Leith Wheeler Investment Counsel Ltd. is an employee-owned investment firm managing over $11 billion in investment portfolios on behalf of our clients. Approximately 10% of these portfolios are managed for individual high net worth clients, and 90% of the assets are managed for institutional clients. Institutionally, we manage portfolios for foundations, endowments, corporations, and first nation clients, as well as for pension trust funds and health and welfare trusts. Many of the pension and benefit plans that we manage portfolios for are associated with labour organizations, but others are not.
As an investment manager, we support disclosure of information. Without adequate information about the companies or securities we're investing in, we would be unable to assess the merits of an investment. From our perspective, the intent of Bill C-377, to provide improved disclosure of information, is understandable. Our concern, though, is that if this bill is enacted, any potential benefits from the legislation would be more than offset by negative unintended consequences.

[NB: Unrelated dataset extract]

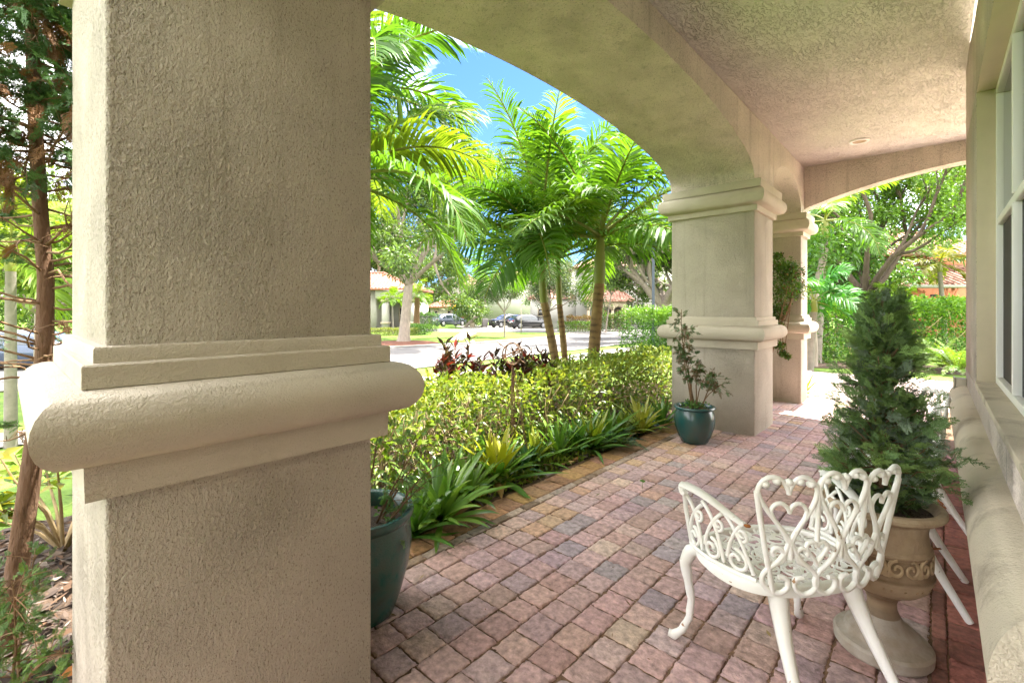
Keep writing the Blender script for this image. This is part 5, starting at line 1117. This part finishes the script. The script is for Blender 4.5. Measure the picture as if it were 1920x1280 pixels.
# ------------------------------------------------------------------ street furniture and cars
x, y = bear(1225, 25.2); lp = empty('street_lamp', (x, y, gz(x)), 'slim blue grey lamp pole in front of the big box hedge', 'street lamp')
MB().lathe([(.12, 0), (.125, .25), (.085, .3), (.078, 2.6), (.066, 5.4)], n=20).build('pole', M['pole'], lp, smooth=40); MB().lathe([(.087, 0), (.088, .09)], (0, 0, zat(600, 25.2) - gz(x)), 16).build('band', M['wallcream'], lp)
MB().lathe([(.07, 5.4), (.16, 5.5), (.20, 5.9), (.22, 5.92), (.03, 6.15), (.001, 6.2)], n=16).build('lantern', M['pole'], lp, smooth=40)
x, y = bear(1205.5, 50); lp = empty('street_lamp', (x, y, -.8), 'distant thin lamp pole in front of the white house', 'street lamp'); MB().lathe([(.1, 0), (.075, 3.2), (.06, 4.8)], n=12).build('pole', M['pole'], lp); MB().lathe([(.06, 4.8), (.2, 4.95), (.2, 5.2), (.001, 5.4)], n=12).build('lantern', M['pole'], lp)
sg = empty('road_sign', (*bear(854.5, 55), -.8), 'yellow diamond warning sign on a thin post', 'road sign', rz=TH); MB().box(-.03, .03, 0, .05, 0, 2.6).build('post', M['alloy'], sg)
MB().add([(0, -.02, 1.95), (.43, -.02, 2.38), (0, -.02, 2.81), (-.43, -.02, 2.38), (0, -.004, 1.95), (.43, -.004, 2.38), (0, -.004, 2.81), (-.43, -.004, 2.38)], [(0, 1, 2, 3), (7, 6, 5, 4), (0, 4, 5, 1), (1, 5, 6, 2), (2, 6, 7, 3), (3, 7, 4, 0)]).build('sign_plate', M['yellow'], sg)
bn = empty('wheelie_bin', (*bear(909, 57), -.8), 'grey wheeled bin standing beside the road', 'bin', rz=TH + .3)
MB().add([(-.3, -.3, .06), (.3, -.3, .06), (.3, .3, .06), (-.3, .3, .06), (-.36, -.38, 1.0), (.36, -.38, 1.0), (.36, .36, 1.0), (-.36, .36, 1.0)], [(3, 2, 1, 0), (0, 1, 5, 4), (1, 2, 6, 5), (2, 3, 7, 6), (3, 0, 4, 7), (4, 5, 6, 7)]).build('bin_body', M['bin'], bn, bevel=.02)
MB().box(-.39, .39, -.42, .4, 1.003, 1.08).build('lid', M['bin'], bn, bevel=.03)
for s in (-.3, .3): q = MB(); q.tube(np.array([[s - .03, .34, .1], [s + .03, .34, .1]]), .1, 14); q.build('wheel', M['rubber'], bn)
ub = empty('utility_box', (*bear(885.5, 57), -.8), 'beige utility cabinet left of the grey bin', 'utility box', rz=TH); MB().box(-.25, .25, -.2, .2, 0, .55).build('cabinet', M['wallcream'], ub, bevel=.02); MB().box(-.28, .28, -.23, .23, .5505, .60).build('lid', M['wallcream'], ub, bevel=.015)
tk = empty('tree_stake', (*bear(977, 43), -.8), 'thin grey stake standing on the lawn by the black cars', 'stake'); MB().tube(np.array([[0, 0, 0], [.02, 0, 1.2], [0, 0, 2.3]]), [.045, .04, .03], 8).build('stake_post', M['bark'], tk)

def car(name, px, d, ang, label, paint, suv=True, L=4.55, W=1.84):
    o = empty(name, (*bear(px, d), -.79), label, 'car', rz=TH + ang, group='parked cars'); Hh = 1.62 if suv else 1.42; cl = .26 if suv else .2
    belt = 1.0 if suv else .90
    xs_ = np.array([-.5, -.488, -.44, -.36, -.26, -.12, .0, .10, .18, .27, .36, .44, .485, .5]) * L
    if suv: rf = np.array([.72, .98, 1.12, 1.50, 1.59, 1.62, 1.61, 1.55, 1.38, 1.08, 1.02, .95, .84, .66]); bl = np.array([.72, .95, 1.03, 1.03, 1.02, 1.0, .99, .985, .98, .99, .98, .92, .80, .64])
    else: rf = np.array([.66, .88, .94, 1.06, 1.30, 1.41, 1.42, 1.38, 1.24, .98, .90, .82, .72, .58]); bl = np.array([.66, .86, .92, .93, .92, .91, .90, .895, .89, .89, .86, .79, .69, .57])
    hw_ = np.array([.80, .88, .95, .985, 1, 1, 1, 1, 1, .99, .97, .93, .84, .72]) * W / 2
    def ring(i, k=1.0):
        w, b, r = hw_[i], bl[i], max(rf[i], bl[i] + .012); tw_ = w * (1 - .30 * min(1, (r - b) / .5)); zb = cl + (.10 if i in (0, 13) else .04 if i in (1, 12) else 0)
        return [(w * .9, zb), (w * .985, zb + .10), (w, (b + zb) * .55), (w * .985, b - .03), (w * .955, b), (tw_ + (w * .955 - tw_) * .15, b + (r - b) * .85), (tw_ * .86, r - .012 * (r - b)), (tw_ * .4, r + .012), (0, r + .018)]
    V = []; m = 17
    for i in range(len(xs_)):
        h_ = ring(i); full = h_ + [(-y, z) for y, z in h_[-2::-1]]; V += [(xs_[i], y, z) for y, z in full]
    F = [(a * m + b, a * m + b + 1, a * m + m + b + 1, a * m + m + b) for a in range(len(xs_) - 1) for b in range(m - 1)] + [(a * m + m - 1, a * m, a * m + m, a * m + 2 * m - 1) for a in range(len(xs_) - 1)] + [tuple(range(m)), tuple(range(len(xs_) * m - 1, len(xs_) * m - m - 1, -1))]
    body = MB().add(V, F).build('body', M[paint], o, smooth=42)
    def side(x, f, s):
        i = np.clip(np.searchsorted(xs_, x) - 1, 0, len(xs_) - 2); t = (x - xs_[i]) / (xs_[i + 1] - xs_[i]); A, B = ring(i), ring(i + 1); a4 = np.array(A[4]) * (1 - t) + np.array(B[4]) * t; a5 = np.array(A[5]) * (1 - t) + np.array(B[5]) * t; q = a4 + (a5 - a4) * f; return (x, s * (q[0] + .008), q[1])
    for s in (-1, 1):
        for (a, b, fa, fb) in ((-.34, -.23, .25, .9), (-.215, -.02, .96, .96), (.0, .165, .96, .55)):
            xx = np.linspace(a * L, b * L, 6); lo = [side(x, .06, s) for x in xx]; hi = [side(x, fa + (fb - fa) * k / 5, s) for k, x in enumerate(xx)]
            MB().add(lo + hi, [(k, k + 1, 7 + k, 6 + k) for k in range(5)]).build('side_window', M['carglass'], o)
    def across(i0, i1, f0, f1, nm):
        A, B = ring(i0), ring(i1); P = []
        for f in (f0, f1):
            x = xs_[i0] * (1 - f) + xs_[i1] * f; w = (A[6][0] * (1 - f) + B[6][0] * f) * .96; z = max(rf[i0] * (1 - f) + rf[i1] * f, 0) + .026
            P += [(x, w * k, z - .012 * abs(k)) for k in (-1, -.4, .4, 1)]
        MB().add(P, [(k, k + 1, k + 5, k + 4) for k in range(3)]).build(nm, M['carglass'], o)
    across(7, 9, .25, .92, 'windscreen'); across(3, 2, .12, .85, 'rear_window')
    for sx_ in (-.31, .315):
        for s in (-1, 1):
            y_ = s * (W / 2 - .10); r = .345 if suv else .32; t = MB(); pr = np.array([(.20, -.10), (r - .03, -.11), (r, -.07), (r, .07), (r - .03, .11), (.20, .10)])
            a = np.arange(28) * 2 * pi / 28; Vv = np.stack([np.outer(pr[:, 0], np.cos(a)) + sx_ * L, np.repeat(pr[:, 1:], 28, 1) + y_, np.outer(pr[:, 0], np.sin(a)) + r], -1).reshape(-1, 3)
            w_ = MB().add(Vv, [(q * 28 + k, q * 28 + (k + 1) % 28, q * 28 + 28 + (k + 1) % 28, q * 28 + 28 + k) for q in range(5) for k in range(28)]).build('wheel', M['rubber'], o, smooth=40)
            rm = MB()
            for k in range(7):
                a = 2 * pi * k / 7; rm.tube(np.array([[sx_ * L, y_ + s * .095, r], [sx_ * L + .22 * cos(a), y_ + s * .10, r + .22 * sin(a)]]), [.05, .03], 5)
            a = np.linspace(0, 2 * pi, 25); rm.tube(np.stack([sx_ * L + .222 * np.cos(a), np.full(25, y_ + s * .10), r + .222 * np.sin(a)], 1), .02, 5); rm.build('rim', M['alloy'], w_)
            ar = MB(); a = np.linspace(-.15, pi + .15, 17); ar.tube(np.stack([sx_ * L + (r + .045) * np.cos(a), np.full(17, s * (W / 2 - .035)), r + (r + .045) * np.sin(a)], 1), .035, 5); ar.build('wheel_arch', M['black'], o, smooth=60)
    for s in (-1, 1):
        MB().box(L * .445, L * .487, min(s * W * .28, s * W * .43), max(s * W * .28, s * W * .43), .70 if suv else .60, .80 if suv else .70).build('headlight', M['lampclear'], o, bevel=.02)
        MB().box(-L * .494, -L * .45, min(s * W * .22, s * W * .445), max(s * W * .22, s * W * .445), .86 if suv else .72, .95 if suv else .82).build('tail_light', M['lampred'], o, bevel=.02)
        MB().box(L * .17, L * .20, min(s * W * .48, s * W * .56), max(s * W * .48, s * W * .56), belt, belt + .13).build('mirror', M[paint], o, bevel=.03)
    MB().box(-L * .5 - .012, -L * .49, -.26, .26, .62, .74).build('number_plate', M['wallwhite'], o); MB().box(L * .488, L * .5 + .012, -.5, .5, .42, .56).build('grille', M['black'], o)
    MB().box(-L * .497, L * .497, -W * .42, W * .42, cl - .06, cl + .045).build('underbody', M['black'], o)
    return o
car('parked_car', 843, 61, radians(38), 'slate blue hatchback parked before the garage house', 'cargrey')
car('parked_car', 951, 57, radians(214), 'black car parked nose to the street, left of the pair', 'carblack')
car('parked_car', 991, 54, radians(24), 'black car seen from behind, right of the pair', 'carblack', L=4.7)
car('parked_car', 52, 17.5, radians(6), 'dark blue saloon parked at the left edge behind the thin conifer', 'carblue', suv=False, L=4.7)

Pension plans and health and welfare trusts have had a difficult time over the last few years. Liabilities have increased due to declining interest rates and increased life expectancy, while equity markets have not kept up with the growth in liabilities. According to Mercer, the solvency position of Canadian pension plans stood at 80% on September 30, 2012. Benefit trusts are grappling with similar issues and rising health care costs.
Our experience has been that the trustees of pension and health and welfare trust funds have been extremely diligent in carrying out their fiduciary duty to the members of their plans. This has included controlling the cost of the plan. Without this prudent stewardship, we believe the trust fund insolvency position would be worse.
It is in the interests of all Canadians to ensure that everyone has a decent pension. I'm sure that Mr. Hiebert and the members of the committee share this objective. However, we believe one of the unintended consequences of Bill C-377 is that the costs of compliance with this proposed piece of legislation will significantly increase the costs of any pension or benefit plan that has any members who are part of a labour organization. This is a significant part of the workforce who will be affected. This will result either in reduced pensions or benefits for members of the affected plan or in the employer or employee making increased contributions.
If increased costs negatively impact the solvency position of these plans, this could threaten their existence, increasing the demand on government and ultimately the Canadian taxpayer to fill the gap. This is not a desirable result.
It also results in inequality, as other pension and benefit plans, sometimes with the same employer, would not be subject to these costs. This seems very unfair to us. Pension and benefit plans are already subject to a significant amount of disclosure, while the trustees have a legal fiduciary obligation to operate the plan in the best interests of the beneficiaries. They currently must file annual financial statements with the CRA and are also subject to regulation and disclosure under federal and provincial legislation. We do not believe the additional disclosure contemplated under the proposed legislation is necessary.
The public listing of the purchase and sale of securities within a portfolio could also negatively impact the competitive advantage of investment managers and cause certain investment managers to refrain from managing assets associated with labour organizations. We're happy to, and we do, provide regulators, trustees, independent consultants, and auditors with any of the information they require.
In summary, we believe the unintended consequences of the proposed legislation outweigh the benefits, and we request that the legislation be withdrawn.
Thank you for listening to our submission.